Watch CBS News

Fort Drum In Mourning

Tim Martin was driving onto Fort Drum when he heard the sobering news about a helicopter crash. He breathed a sigh of relief once he knew his wife was safe.

"I heard a helicopter went down, then they said where it went down," said Martin, whose wife is an Army military intelligence officer serving in Iraq.

Ten Fort Drum soldiers died in Afghanistan Friday evening when their CH-47 Chinook transport helicopter crashed during combat operations as part of a hunt for al Qaeda and Taliban militants believed to be hiding in the mountainous terrain of rugged and remote Kunar province.

CBS News consultant Jere van Dyk told CBS Evening News Sunday anchor Russ Mitchell that Kunar province is seeing a strong return of the Taliban.

In mid April, van Dyk says, the U.S. launched. Operation Mountain Lion with 2,500 Afghan and U.S. soldiers — the biggest operation in Afghanistan since the U.S. invaded in October 2001.

The helicopter fell into a ravine while conducting operations on a mountaintop landing zone, according to a statement from the U.S. military base in Afghanistan. The U.S. military said the helicopter was not downed by hostile fire and an investigation was under way.

The crash was the deadliest for U.S. forces in Afghanistan in a year, and was the deadliest for Fort Drum since March 11, 2003, when a chopper crash killed 11 soldiers.

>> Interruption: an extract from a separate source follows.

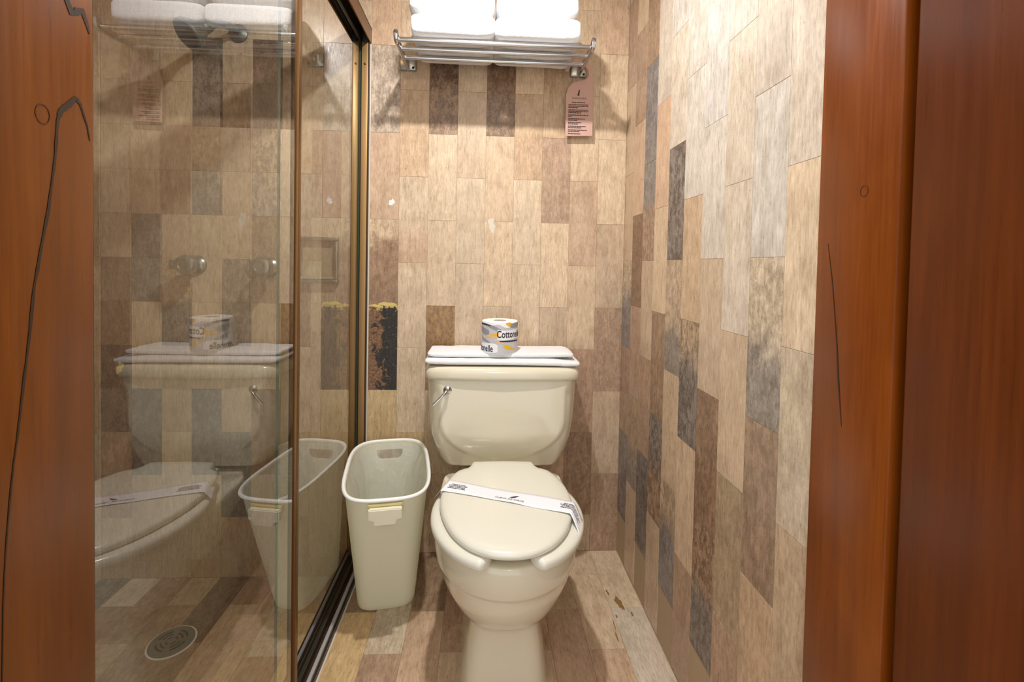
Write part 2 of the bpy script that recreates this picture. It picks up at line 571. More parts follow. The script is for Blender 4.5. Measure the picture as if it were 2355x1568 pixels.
# back wall: odd columns have joints at even steps of 0.15 m, even columns at odd steps
ROW0 = 1.483
back = {
    (-13, 0): 'T',
    (-10, -3): 'T', (-10, -1): 'TL:0.3', (-10, 1): 'L', (-10, 3): 'C', (-10, 5): 'D', (-10, 7): 'R',
    (-9, -2): 'T', (-9, 0): 'L', (-9, 2): 'G', (-9, 4): 'L', (-9, 6): 'S', (-9, 8): 'T',
    (-8, -1): 'L', (-8, 1): 'T', (-8, 3): 'FG:0.5', (-8, 5): 'T', (-8, 7): 'L',
    (-7, -4): 'T', (-7, -2): 'H', (-7, 0): 'LG:0.5', (-7, 2): 'L', (-7, 4): 'L', (-7, 6): 'S', (-7, 8): 'L',
    (-6, -1): 'T', (-6, 1): 'L', (-6, 3): 'G', (-6, 5): 'L', (-6, 7): 'S',
    (-5, -2): 'D', (-5, 0): 'LM:0.4', (-5, 2): 'E', (-5, 4): 'L', (-5, 6): 'C', (-5, 8): 'T',
    (-4, -1): 'L', (-4, 1): 'T', (-4, 3): 'C', (-4, 5): 'L', (-4, 7): 'L',
    (-3, -4): 'L', (-3, -2): 'L', (-3, 0): 'R', (-3, 2): 'L', (-3, 4): 'T', (-3, 6): 'L', (-3, 8): 'L',
    (-2, -1): 'L', (-2, 1): 'L', (-2, 3): 'T',
    (-1, -4): 'K', (-1, -2): 'M', (-1, 0): 'K', (-1, 2): 'LN:0.75', (-1, 4): 'X', (-1, 6): 'Y', (-1, 8): 'T',
    (0, -3): 'T', (0, -1): 'F', (0, 1): 'LK:0.4', (0, 3): 'L', (0, 5): 'L', (0, 7): 'Y',
    (1, -4): 'T', (1, -2): 'DN:0.55', (1, 0): 'L', (1, 2): 'L', (1, 4): 'O', (1, 6): 'L',
    (2, -3): 'L', (2, -1): 'T', (2, 1): 'L', (2, 3): 'L', (2, 5): 'L',
    (3, -4): 'T', (3, -2): 'B', (3, 0): 'T', (3, 2): 'L', (3, 4): 'L',
    (4, -3): 'L', (4, -1): 'F', (4, 1): 'L', (4, 3): 'L', (4, 5): 'L',
    (5, -4): 'T', (5, -2): 'F', (5, 0): 'R', (5, 2): 'L', (5, 4): 'T',
    (6, -3): 'T', (6, -1): 'L', (6, 1): 'K', (6, 3): 'L', (6, 5): 'R', (6, 7): 'C', (6, 9): 'T',
    (7, -4): 'K', (7, -2): 'L', (7, 0): 'L', (7, 2): 'T', (7, 4): 'R', (7, 6): 'T', (7, 8): 'R',
}
DEF = 'LTLKLFT'
for c in range(-10, 8):
    bot = SH_Z if c < -1 else 0.0
    xa, xb = X0 + 0.1 * c, X0 + 0.1 * (c + 1)
    first = -6 if c % 2 else -5
    for mrow in range(first, 14, 2):
        zt, zb = ROW0 - 0.15 * mrow, ROW0 - 0.15 * (mrow + 2)
        zt, zb = min(zt, TOP), max(zb, bot)
        if zt - zb < 0.012: continue
        hue = back.get((c, mrow)) or rnd.choice(DEF)
        if hue == 'X':
            tile(wall_back, ((xa + xb) / 2, D, (zt + zb) / 2), RB, 0.1, zt - zb, 'D', 'black')
        else:
            tile(wall_back, ((xa + xb) / 2, D, (zt + zb) / 2), RB, 0.1, zt - zb, hue)

# right wall: columns run from the corner towards the door
right = {
    0: {1.65: 'T', 1.95: 'R', 1.35: 'T', 1.05: 'LS:0.62', 0.75: 'R', 0.45: 'S'},
    1: {1.8: 'R', 1.5: 'K', 1.2: 'B', 0.9: 'R', 0.6: 'EG:0.4', 0.3: 'T'},
    2: {1.95: 'C', 1.65: 'S', 1.35: 'SR:0.55', 1.05: 'T', 0.75: 'R', 0.45: 'H', 0.15: 'R'},
    3: {1.8: 'P', 1.5: 'K', 1.2: 'L', 0.9: 'C', 0.6: 'HC:0.5', 0.3: 'T'},
    4: {1.95: 'W', 1.65: 'P', 1.35: 'H', 1.05: 'TG:0.4', 0.75: 'T', 0.45: 'TS:0.6', 0.15: 'T'},
    5: {1.8: 'W', 1.5: 'W', 1.2: 'F', 0.9: 'EH:0.68', 0.6: 'T', 0.3: 'R'},
    6: {1.95: 'W', 1.65: 'W', 1.35: 'W', 1.05: 'T', 0.75: 'B', 0.45: 'NH:0.5', 0.15: 'L'},
    7: {1.8: 'W', 1.5: 'P', 1.2: 'P', 0.9: 'T', 0.6: 'E', 0.3: 'R'},
    8: {1.95: 'P', 1.65: 'P', 1.35: 'W', 1.05: 'QG:0.45', 0.75: 'C', 0.45: 'F', 0.15: 'F'},
    9: {1.8: 'P', 1.5: 'P', 1.2: 'L', 0.9: 'Q', 0.6: 'F', 0.3: 'F'},
}
for c in range(0, 10):
    ya = D if c == 0 else 1.555 - 0.1 * (c - 1)
    yb = 1.555 - 0.1 * c
    if c == 9: yb = 0.668
    for j in range(-1, 8):
        zt = (1.95 if c % 2 == 0 else 1.8) + 0.3 - 0.3 * j + 0.3
        z1, z0 = min(zt + 0.003, TOP), max(zt - 0.3 + 0.003, 0)
        if z1 - z0 < 0.01: continue
        hue = right[c].get(round(zt, 2)) or rnd.choice('PPL')
        tile(wall_right, (XR, (ya + yb) / 2, (z1 + z0) / 2), RR, abs(ya - yb), z1 - z0, hue)

# left shower wall: only its last columns can be seen
for c in range(0, 3):
    for j in range(-1, 8):
        zt = (1.933 if c % 2 == 0 else 1.783) + 0.3 - 0.3 * j
        z1, z0 = min(zt, TOP), max(zt - 0.3, SH_Z)
        if z1 - z0 < 0.01: continue
        tile(wall_left, (XL, D - 0.05 - 0.1 * c, (z1 + z0) / 2), RL, 0.1, z1 - z0, rnd.choice('TTF'))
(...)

Of the roughly 18,000 Americans serving in Afghanistan, about half are from the 10th Mountain Division, which is based at Fort Drum.

The military will not release the names of the dead soldiers until they have notified the families, reports CBS News correspondent Michelle Miller.

And residents in this military community are anxiously waiting.

"Anytime something like this goes on, you're always worried: 'Who is it? How is it going to affect our students?' " says Charles Heck, a teacher in the community.

"We pray for our soldiers in harm's way," said Derek Parker, a 20-year Army veteran who has served twice in Iraq. "Everybody in our congregation has someone or knows someone that's across the water. That's the only thing we can do."

Meanwhile, in Afghanistan, rescuers retrieved the bodies of the soldiers.

An investigation team was at the scene of the crash, said Lt. Tamara D. Lawrence, a spokeswoman for the U.S.-led coalition in Afghanistan.

"The area was inaccessible to trucks and vehicles, so helicopters were used to retrieve the bodies," said Lawrence.

The helicopter crashed in the Chawkay district of Kunar, about 40 miles southwest of a large U.S. military base in the provincial capital of Asadabad. Asadabad is in a large valley surrounded by rugged, remote mountains.

Gen. Abdul Ghafar, the police chief of Kunar province, about 150 miles east of the capital Kabul, said military helicopters were flying back and forth between the U.S. base in Asadabad and the crash site, suggesting that the investigative process would be difficult.

Attacks have been on the rise in Afghanistan's southern and eastern provinces, where militants have been using suicide and roadside bombs more than ever.

The 10 deaths brought 5 the number of U.S. military personnel killed in Afghanistan to at least 25 this year, according to the Web site icasualties.org, which relies on Defense Department information.

At least 234 U.S. military personnel, including those killed Friday, have died in Afghanistan and neighboring Pakistan and Uzbekistan as a result of the conflict, according to the Defense Department.